## Stated problem
Quote only the lines from the top of the listing below down to and including the line with "text('lettering', 'OM', .034, 'letter', st, mw)".

━━━ Records for this exercise ━━━

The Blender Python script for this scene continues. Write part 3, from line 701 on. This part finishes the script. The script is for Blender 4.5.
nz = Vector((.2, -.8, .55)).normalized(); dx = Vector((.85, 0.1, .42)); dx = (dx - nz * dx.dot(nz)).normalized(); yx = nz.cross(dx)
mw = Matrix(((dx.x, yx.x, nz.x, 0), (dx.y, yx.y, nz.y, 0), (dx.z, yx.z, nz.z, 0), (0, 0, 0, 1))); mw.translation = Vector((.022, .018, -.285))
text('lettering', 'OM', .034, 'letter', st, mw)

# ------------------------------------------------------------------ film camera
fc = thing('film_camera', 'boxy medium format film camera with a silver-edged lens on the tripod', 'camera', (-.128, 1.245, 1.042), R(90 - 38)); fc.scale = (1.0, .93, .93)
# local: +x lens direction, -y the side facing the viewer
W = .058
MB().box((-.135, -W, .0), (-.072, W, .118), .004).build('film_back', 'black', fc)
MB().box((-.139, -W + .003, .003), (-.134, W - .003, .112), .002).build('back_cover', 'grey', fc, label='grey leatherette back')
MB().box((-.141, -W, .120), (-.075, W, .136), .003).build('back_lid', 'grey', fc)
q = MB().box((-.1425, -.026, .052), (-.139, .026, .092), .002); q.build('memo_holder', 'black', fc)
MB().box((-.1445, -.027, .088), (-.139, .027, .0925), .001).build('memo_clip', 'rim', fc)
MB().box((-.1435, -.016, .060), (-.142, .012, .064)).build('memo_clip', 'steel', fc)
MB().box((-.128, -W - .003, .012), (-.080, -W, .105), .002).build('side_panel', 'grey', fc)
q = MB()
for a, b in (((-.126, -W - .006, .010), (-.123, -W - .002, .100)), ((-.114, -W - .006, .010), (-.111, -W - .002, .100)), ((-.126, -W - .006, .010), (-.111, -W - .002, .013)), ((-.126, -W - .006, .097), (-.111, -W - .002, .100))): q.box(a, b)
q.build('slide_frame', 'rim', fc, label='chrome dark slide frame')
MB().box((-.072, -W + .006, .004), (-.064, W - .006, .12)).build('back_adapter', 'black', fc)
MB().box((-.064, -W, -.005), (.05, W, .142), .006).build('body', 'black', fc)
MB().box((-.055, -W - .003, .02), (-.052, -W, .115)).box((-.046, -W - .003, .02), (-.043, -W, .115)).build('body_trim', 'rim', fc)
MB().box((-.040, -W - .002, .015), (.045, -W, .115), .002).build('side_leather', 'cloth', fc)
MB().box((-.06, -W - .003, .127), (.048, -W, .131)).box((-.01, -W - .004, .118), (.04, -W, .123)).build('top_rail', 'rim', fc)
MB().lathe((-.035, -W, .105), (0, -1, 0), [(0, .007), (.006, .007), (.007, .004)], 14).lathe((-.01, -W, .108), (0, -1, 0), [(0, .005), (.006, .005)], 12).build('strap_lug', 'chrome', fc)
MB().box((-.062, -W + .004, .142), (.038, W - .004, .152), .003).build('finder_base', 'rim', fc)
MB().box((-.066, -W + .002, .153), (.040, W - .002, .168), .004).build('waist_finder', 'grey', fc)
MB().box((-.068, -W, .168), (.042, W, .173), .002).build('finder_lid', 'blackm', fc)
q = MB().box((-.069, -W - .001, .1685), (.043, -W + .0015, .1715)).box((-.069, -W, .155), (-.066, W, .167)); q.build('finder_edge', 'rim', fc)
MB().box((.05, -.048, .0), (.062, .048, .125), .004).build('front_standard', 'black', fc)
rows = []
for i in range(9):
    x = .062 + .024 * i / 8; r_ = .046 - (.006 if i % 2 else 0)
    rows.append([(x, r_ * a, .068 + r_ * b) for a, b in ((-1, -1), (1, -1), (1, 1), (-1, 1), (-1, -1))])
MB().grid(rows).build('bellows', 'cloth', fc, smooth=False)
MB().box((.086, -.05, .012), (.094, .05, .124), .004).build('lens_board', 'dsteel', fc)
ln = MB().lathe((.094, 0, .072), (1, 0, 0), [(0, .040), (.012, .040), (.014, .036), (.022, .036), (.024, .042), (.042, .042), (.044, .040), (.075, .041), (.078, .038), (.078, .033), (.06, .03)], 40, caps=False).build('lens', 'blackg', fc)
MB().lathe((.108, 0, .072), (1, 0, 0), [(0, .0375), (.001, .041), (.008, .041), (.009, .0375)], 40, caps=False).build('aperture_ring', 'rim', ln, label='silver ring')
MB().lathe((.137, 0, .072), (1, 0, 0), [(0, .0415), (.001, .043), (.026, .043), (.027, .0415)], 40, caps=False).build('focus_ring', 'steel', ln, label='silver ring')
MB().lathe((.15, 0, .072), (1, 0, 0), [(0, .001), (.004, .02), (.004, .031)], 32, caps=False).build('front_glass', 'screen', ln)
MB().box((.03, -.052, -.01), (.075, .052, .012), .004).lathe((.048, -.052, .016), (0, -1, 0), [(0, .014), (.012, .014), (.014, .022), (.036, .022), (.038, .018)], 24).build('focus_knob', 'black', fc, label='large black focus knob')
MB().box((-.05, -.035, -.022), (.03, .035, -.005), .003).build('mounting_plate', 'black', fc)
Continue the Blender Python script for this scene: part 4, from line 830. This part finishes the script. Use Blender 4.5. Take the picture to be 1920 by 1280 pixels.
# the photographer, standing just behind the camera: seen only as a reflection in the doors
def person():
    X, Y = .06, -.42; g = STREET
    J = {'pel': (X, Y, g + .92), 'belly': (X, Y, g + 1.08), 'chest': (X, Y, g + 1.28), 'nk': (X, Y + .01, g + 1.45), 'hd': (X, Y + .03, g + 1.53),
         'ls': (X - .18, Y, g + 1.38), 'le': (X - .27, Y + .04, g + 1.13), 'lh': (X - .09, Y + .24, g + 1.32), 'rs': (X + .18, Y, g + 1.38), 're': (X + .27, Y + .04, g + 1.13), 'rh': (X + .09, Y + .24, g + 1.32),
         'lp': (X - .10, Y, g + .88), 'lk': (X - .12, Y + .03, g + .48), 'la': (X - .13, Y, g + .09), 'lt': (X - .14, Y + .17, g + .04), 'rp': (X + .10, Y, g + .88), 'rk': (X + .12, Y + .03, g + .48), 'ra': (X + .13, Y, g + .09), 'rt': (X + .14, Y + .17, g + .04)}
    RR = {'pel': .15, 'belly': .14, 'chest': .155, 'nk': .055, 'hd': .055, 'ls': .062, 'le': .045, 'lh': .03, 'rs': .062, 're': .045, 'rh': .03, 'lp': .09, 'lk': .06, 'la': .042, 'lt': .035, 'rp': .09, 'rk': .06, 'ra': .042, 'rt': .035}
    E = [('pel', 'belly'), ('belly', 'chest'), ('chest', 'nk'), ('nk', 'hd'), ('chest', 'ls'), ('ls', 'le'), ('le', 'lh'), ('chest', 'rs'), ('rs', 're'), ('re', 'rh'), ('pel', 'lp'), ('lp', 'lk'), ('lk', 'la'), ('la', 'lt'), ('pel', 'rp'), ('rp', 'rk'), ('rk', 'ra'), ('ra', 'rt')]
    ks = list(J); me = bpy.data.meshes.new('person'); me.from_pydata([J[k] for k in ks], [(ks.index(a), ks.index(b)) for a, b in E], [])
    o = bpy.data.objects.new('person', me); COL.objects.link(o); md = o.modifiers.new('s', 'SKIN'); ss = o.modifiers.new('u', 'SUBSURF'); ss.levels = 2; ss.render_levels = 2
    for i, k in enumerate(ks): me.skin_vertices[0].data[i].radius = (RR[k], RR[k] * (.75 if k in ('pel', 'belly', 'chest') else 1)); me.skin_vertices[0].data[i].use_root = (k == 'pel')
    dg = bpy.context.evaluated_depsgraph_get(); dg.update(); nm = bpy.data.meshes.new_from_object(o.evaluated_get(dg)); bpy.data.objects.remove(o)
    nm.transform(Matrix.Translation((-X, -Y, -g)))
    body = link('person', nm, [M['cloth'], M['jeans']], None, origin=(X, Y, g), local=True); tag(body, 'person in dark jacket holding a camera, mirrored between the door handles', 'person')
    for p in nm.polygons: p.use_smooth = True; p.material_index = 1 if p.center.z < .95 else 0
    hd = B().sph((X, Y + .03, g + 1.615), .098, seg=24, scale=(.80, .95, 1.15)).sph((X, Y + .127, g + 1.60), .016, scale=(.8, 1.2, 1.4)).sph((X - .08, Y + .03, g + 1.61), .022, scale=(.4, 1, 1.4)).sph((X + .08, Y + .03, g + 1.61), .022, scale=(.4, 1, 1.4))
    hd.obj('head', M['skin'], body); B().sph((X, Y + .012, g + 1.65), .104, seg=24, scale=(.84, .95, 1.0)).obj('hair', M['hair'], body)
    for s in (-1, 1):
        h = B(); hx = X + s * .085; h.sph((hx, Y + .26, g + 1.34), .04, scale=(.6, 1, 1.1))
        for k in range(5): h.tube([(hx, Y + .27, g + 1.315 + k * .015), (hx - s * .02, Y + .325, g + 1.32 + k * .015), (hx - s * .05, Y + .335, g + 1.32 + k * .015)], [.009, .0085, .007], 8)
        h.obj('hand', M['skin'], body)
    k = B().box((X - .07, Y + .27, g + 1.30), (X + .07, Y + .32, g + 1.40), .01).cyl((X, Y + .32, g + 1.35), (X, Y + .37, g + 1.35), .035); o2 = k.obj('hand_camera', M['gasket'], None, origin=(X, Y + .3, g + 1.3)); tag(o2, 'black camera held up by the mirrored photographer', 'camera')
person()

━━━

## Written reply
The Blender Python script for this scene continues. Write part 3, from line 701 on. This part finishes the script. The script is for Blender 4.5.
nz = Vector((.2, -.8, .55)).normalized(); dx = Vector((.85, 0.1, .42)); dx = (dx - nz * dx.dot(nz)).normalized(); yx = nz.cross(dx)
mw = Matrix(((dx.x, yx.x, nz.x, 0), (dx.y, yx.y, nz.y, 0), (dx.z, yx.z, nz.z, 0), (0, 0, 0, 1))); mw.translation = Vector((.022, .018, -.285))
text('lettering', 'OM', .034, 'letter', st, mw)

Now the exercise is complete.